Relationship Between Nationalism and the Economy Explored in Fetzer’s New Book

A new book co-edited by CEU International Relations Professor Thomas Fetzer probes the connection between nationalism and the economy, a relationship largely ignored in the academic study of both subjects. Nationalism and the Economy: Explorations into a Neglected Relationshipwhich was published in January, collects articles discussing what Fetzer and co-editor Stefan Berger call “the nationalism-economy nexus.”

“This book is a series of first investigations to see if we can bring nationalism in to the political economy debate and bring the economy into the nationalism debate,” said Fetzer. “We worked together with researchers active in this area of study to gather existing research, while also asking how we could create a more systematic understanding of how nationalism is expressed in the economic realm.”

Fetzer noted that the field of nationalism studies currently fails to look at the economy in a meaningful way. “Little attention is paid to the ways nationalism is expressed through the economic domain.
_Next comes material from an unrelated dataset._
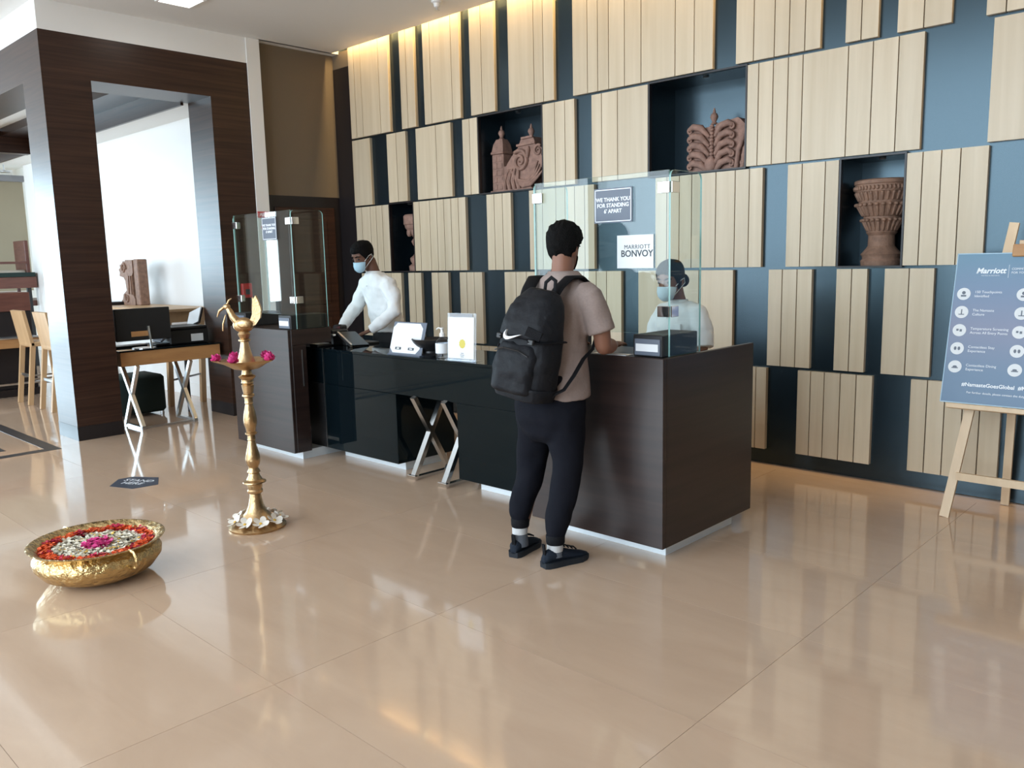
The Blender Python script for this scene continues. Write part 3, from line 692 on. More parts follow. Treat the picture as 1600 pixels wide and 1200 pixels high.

The only emphasis placed on the economy is as an external cause in one way or another responsible for the rise of nationalism. Similarly, arguments concerned with economic globalization tend only to look how globalization reinforces or reconstitutes nationalism,” said Fetzer.

The study of political economy is similarly stunted in its engagement with nationalism as an ideology with impacts on the economy. “While the concept of economic nationalism has indeed been discussed since the interwar period, it doesn’t directly confront nationalism. That term tends to serve as a stand-in for protectionism and the way governments interfere with liberal economic principles,” said Fetzer.

This previously unexplored nationalism-economy nexus is what Fetzer’s book addresses. Each chapter to the book varies in subject and disciplinary approach, largely because this area of study is not yet fully developed. One contribution looks at how the Zionist movement and the state of Israel used land regimes in nation-building processes, another at the nationalization of specific products and everyday consumption, and another about nationalism as a form of political communication and nation branding.

Although some vital questions about the relationship between nationalism and the economy receive initial investigations in the book, Fetzer said that many more require even further study.